** Data segment **
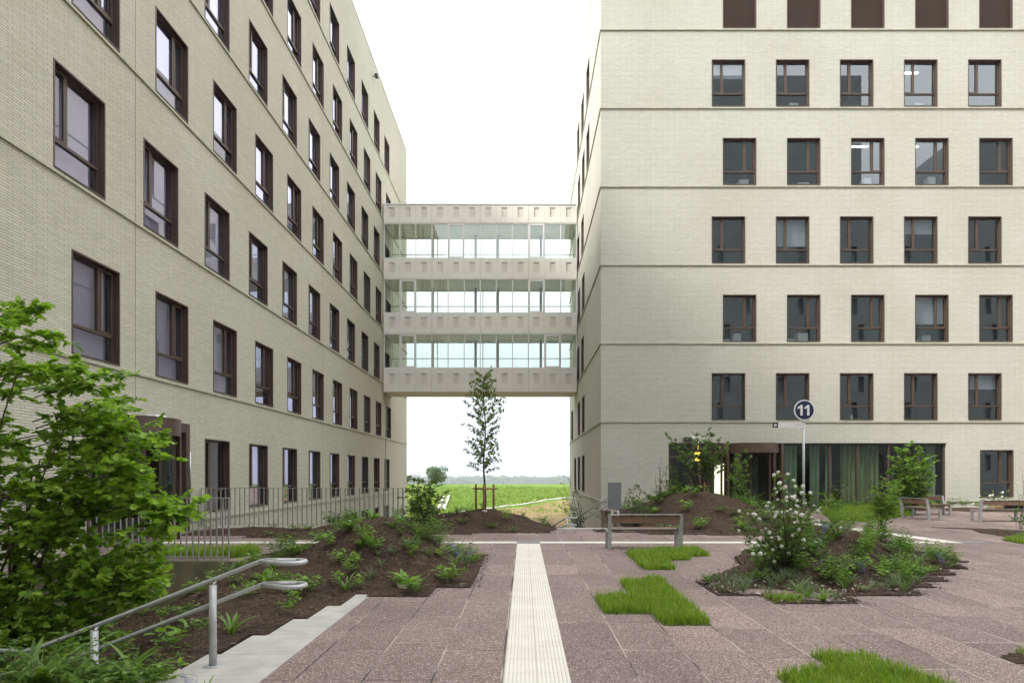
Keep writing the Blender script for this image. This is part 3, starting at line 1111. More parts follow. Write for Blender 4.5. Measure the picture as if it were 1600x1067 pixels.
rdl = revolving_door("revolving_door", lb, LX, 15.35, 1.15, 3.02, -85, 85, .42, 'bronze')
dl = MB()
for (ya, yb) in ((13.9, 14.02), (17.95, 18.15), (16.62, 16.74)):
    dl.box(LX - .28, LX + .03, ya, yb, .02, 3.1)
dl.box(LX - .28, LX + .02, 16.74, 17.95, 2.85, 3.1)
dl.build("door_frame", M['bronze'], lb, lb.location)
dh = MB()
dh.tube([(LX + .1, 18.03, 1.0), (LX + .1, 18.03, 2.3)], .02)
dh.box(LX + .02, LX + .1, 18.01, 18.05, 1.2, 1.24); dh.box(LX + .02, LX + .1, 18.01, 18.05, 2.05, 2.09)
dh.build("handle", M['steel'], lb, lb.location)
dg = MB()
dg.face([(LX - .15, 16.74, .02), (LX - .15, 17.95, .02), (LX - .15, 17.95, 2.85), (LX - .15, 16.74, 2.85)])
dg.build("door_glass", M['glass_door'], lb, lb.location)
lamp = MB()
lamp.bbox(LX + .3, LX + .55, 15.6, 16.1, 3.025, 3.14, .02)
tag(lamp.build("wall_lamp", M['sign_white']), "small white box lamp on top of the bronze drum at the left entrance", "lamp")
cam_box = MB()
yb = 40.3
cam_box.tube([(LX, yb, 27.2), (LX + .22, yb, 27.2)], .03)
cam_box.bbox(LX + .12, LX + .32, yb - .2, yb + .1, 27.1, 27.3, .03)
tag(cam_box.build("security_camera", M['dark_ink']), "small dark security camera high under the roof edge of the left block", "camera")

# ---- right block
RX, RY = 3.67, 30.0
RROOF = 27.5
RX1, RY1 = 34.0, 50.5
rb = empty("office_block", (RX, RY, 0))
tag(rb, "cream brick office block on the right facing the plaza with glazed entrance below", "building")
holes = []
rwins = []
for r in range(1, 7):
    sill = FL0 + FLH * (r - 1) + .06
    odd = r % 2 == 1
    x0 = 8.97 if odd else 9.50
    for k in range(0, 7):
        x = x0 + 3.065 * k
        holes.append((x, x + WW, sill, sill + WH))
        rwins.append((x + WW / 2, sill, odd, r, k))
for k in range(0, 3):
    x = 21.80 + 3.065 * k
    holes.append((x, x + WW, .58, .58 + WH))
    rwins.append((x + WW / 2, .58, False, 0, k))
ENT = (6.91, 20.2, 0.03, 3.15)
holes.append(ENT)
w = MB()
wall_sheet(w, (0, RY, 0), (1, 0, 0), (0, 1, 0), RX, RX1, -1.0, RROOF, holes, .30)
w.build("front_wall", M['brick_y'], rb, rb.location)
sh, swins = [], []
for r in range(0, 7):
    sill = (FL0 + FLH * (r - 1) + .06) if r else .6
    ks = [38.1, 41.15, 44.2] if r == 0 else ([38.1, 41.15, 47.1] if r % 2 else [38.6, 41.7])
    if r >= 5: ks = [35.3] + ks
    for y in ks:
        sh.append((-(y + WW), -y, sill, sill + WH)); swins.append((y + WW / 2, sill, r))
w = MB()
wall_sheet(w, (RX, 0, 0), (0, -1, 0), (1, 0, 0), -RY1, -RY, -4.0, RROOF, sh, .30)
wall_sheet(w, (RX, RY1, 0), (-1, 0, 0), (0, -1, 0), -(RX1 - RX), 0, -4, RROOF, [], .3)
wall_sheet(w, (RX1, 0, 0), (0, 1, 0), (-1, 0, 0), RY, RY1, -1, RROOF, [], .3)
w.build("side_wall", M['brick_xr'], rb, rb.location)
rf = MB()
rf.box(RX + .25, RX1 - .25, RY + .25, RY1 - .25, RROOF - .7, RROOF - .4)
rf.build("roof", M['roof'], rb, rb.location)
cp = MB()
cp.box(RX - .025, RX1, RY - .025, RY + .3, RROOF + .002, RROOF + .06)
cp.box(RX - .025, RX + .3, RY + .3, RY1, RROOF + .002, RROOF + .06)
cp.build("coping", M['ledge'], rb, rb.location)
for r in range(6):
    z = FL0 + FLH * r
    l = MB()
    l.box(RX - .05, RX1, RY - .05, RY - .001, z - .06, z)
    l.box(RX - .05, RX - .001, RY, RY1, z - .06, z)
    l.build("ledge", M['ledge'], rb, rb.location)
l = MB()
l.box(RX - .05, ENT[0], RY - .05, RY - .001, .34, .42)
l.box(RX - .05, RX - .001, RY, RY1, .34, .42)
l.box(ENT[1], RX1, RY - .05, RY - .001, .34, .42)
l.build("ledge", M['ledge'], rb, rb.location)
for x in (5.86, 17.6):
    l = MB(); l.box(x - .007, x + .007, RY - .002, RY - .0005, .4 if x < 7 else 3.2, RROOF); l.build("joint", M['ledge'], rb, rb.location)
it = MB()
for r in range(1, 8):
    z = FL0 + FLH * (r - 1) - .34
    it.box(RX + .302, RX1 - .3, RY + .302, RY + 8, z - .28, z)
it.box(RX + .302, RX + 7, RY + 8, RY1 - .3, 4, 4.2)
it.face([(RX + .3, RY + 8, 0), (RX1 - .3, RY + 8, 0), (RX1 - .3, RY + 8, RROOF - 1), (RX + .3, RY + 8, RROOF - 1)])
it.face([(RX + 4.5, RY + 8, -2), (RX + 4.5, RY1, -2), (RX + 4.5, RY1, RROOF - 1), (RX + 4.5, RY + 8, RROOF - 1)])
xx = 11.7
while xx < RX1:
    it.box(xx - .06, xx + .06, RY + .302, RY + 8, 4.0, RROOF - 1.2); xx += 6.13
it.box(RX + .302, RX1 - .3, RY + .302, RY + 8, -.2, .0)
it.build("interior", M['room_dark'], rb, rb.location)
lights_at = {(5, 2): (.1, .6), (5, 3): (.35, 1.1), (5, 4): (.0, .9), (4, 2): (.6, .9), (4, 3): (.1, .9), (2, 0): (.5, 1.0), (2, 1): (.0, .9), (2, 2): (.2, .9)}
for (x, sill, nl, r, k) in rwins:
    b = None
    if r == 6: b = bl_brown
    elif (r, k) in ((1, 4), (3, 3), (5, 0)): b = bl_top
    elif (r, k) in ((2, 3), (3, 1)): b = bl_half
    place_win(wr_nl if nl else wr_nr, rb, (x, RY, sill), 0, b)
    if (r, k) in lights_at:
        a, ln = lights_at[(r, k)]
        lm = MB()
        z = sill + WH + .62
        lm.box(x - .7 + a, x - .7 + a + ln * 1.3, RY + 1.9, RY + 2.0, z - .05, z)
        lm.build("ceiling_lamp", M['lamp'], rb, rb.location)
for (y, sill, r) in swins:
    place_win(wr_nl, rb, (RX, y, sill), R(-90))

# things on the window sills inside
sill_rng = random.Random(11)
ib_words = ["second", "third", "fourth", "fifth", "top"]
items = [(4, 0, 'box'), (5, 1, 'box'), (5, 3, 'box'), (4, 1, 'box'), (4, 2, 'box'), (4, 3, 'box'), (2, 1, 'box'), (2, 0, 'box'), (2, 3, 'box'), (1, 2, 'bottle')]
desc = {(4, 0): "pale carton behind the lower pane of the leftmost window, fifth storey of the cream block",
        (5, 1): "pale stack of papers behind the second window from the left, sixth storey",
        (5, 3): "pale square carton behind the fourth window from the left, sixth storey",
        (4, 1): "pale carton behind the second window from the left, fifth storey",
        (4, 2): "pale carton behind the third window from the left, fifth storey",
        (4, 3): "large pale carton behind the fourth window from the left, fifth storey",
        (2, 1): "pale clutter of cartons behind the second window from the left, third storey",
        (2, 0): "small pale carton behind the leftmost window, third storey of the cream block",
        (2, 3): "pale monitor shape behind the fourth window from the left, third storey",
        (1, 2): "small pale bottle standing behind the third window, second storey"}
for (r, k, kind) in items:
    xx = [q for q in rwins if q[3] == r and q[4] == k][0]
    m = MB()
    z = xx[1] - .30
    if kind == 'box':
        wdt, hh = sill_rng.uniform(.35, .6), sill_rng.uniform(.35, .65)
        ox = sill_rng.uniform(-.1, .2)
        m.bbox(xx[0] + ox, xx[0] + ox + wdt, RY + .55, RY + .95, xx[1] - .34, xx[1] + hh, .015)
        m.bbox(xx[0] - .55, xx[0] - .55 + wdt * .7, RY + .5, RY + .8, xx[1] - .34, xx[1] + hh * .45, .015)
    else:
        m.tube([(xx[0], RY + .45, xx[1] - .34), (xx[0], RY + .45, xx[1] + .22), (xx[0], RY + .45, xx[1] + .26), (xx[0], RY + .45, xx[1] + .32)], [.06, .06, .025, .025], 10)
    tag(m.build("carton" if kind == 'box' else "bottle", M['sign_white']), desc[(r, k)], "carton" if kind == 'box' else "bottle", "office things behind the windows")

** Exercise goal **
Make an exact copy of the lines from the top of the material through the line with "dark security camera", pictures excluded.

** Task solution **
Keep writing the Blender script for this image. This is part 3, starting at line 1111. More parts follow. Write for Blender 4.5. Measure the picture as if it were 1600x1067 pixels.
rdl = revolving_door("revolving_door", lb, LX, 15.35, 1.15, 3.02, -85, 85, .42, 'bronze')
dl = MB()
for (ya, yb) in ((13.9, 14.02), (17.95, 18.15), (16.62, 16.74)):
    dl.box(LX - .28, LX + .03, ya, yb, .02, 3.1)
dl.box(LX - .28, LX + .02, 16.74, 17.95, 2.85, 3.1)
dl.build("door_frame", M['bronze'], lb, lb.location)
dh = MB()
dh.tube([(LX + .1, 18.03, 1.0), (LX + .1, 18.03, 2.3)], .02)
dh.box(LX + .02, LX + .1, 18.01, 18.05, 1.2, 1.24); dh.box(LX + .02, LX + .1, 18.01, 18.05, 2.05, 2.09)
dh.build("handle", M['steel'], lb, lb.location)
dg = MB()
dg.face([(LX - .15, 16.74, .02), (LX - .15, 17.95, .02), (LX - .15, 17.95, 2.85), (LX - .15, 16.74, 2.85)])
dg.build("door_glass", M['glass_door'], lb, lb.location)
lamp = MB()
lamp.bbox(LX + .3, LX + .55, 15.6, 16.1, 3.025, 3.14, .02)
tag(lamp.build("wall_lamp", M['sign_white']), "small white box lamp on top of the bronze drum at the left entrance", "lamp")
cam_box = MB()
yb = 40.3
cam_box.tube([(LX, yb, 27.2), (LX + .22, yb, 27.2)], .03)
cam_box.bbox(LX + .12, LX + .32, yb - .2, yb + .1, 27.1, 27.3, .03)
tag(cam_box.build("security_camera", M['dark_ink']), "small dark security camera high under the roof edge of the left block", "camera")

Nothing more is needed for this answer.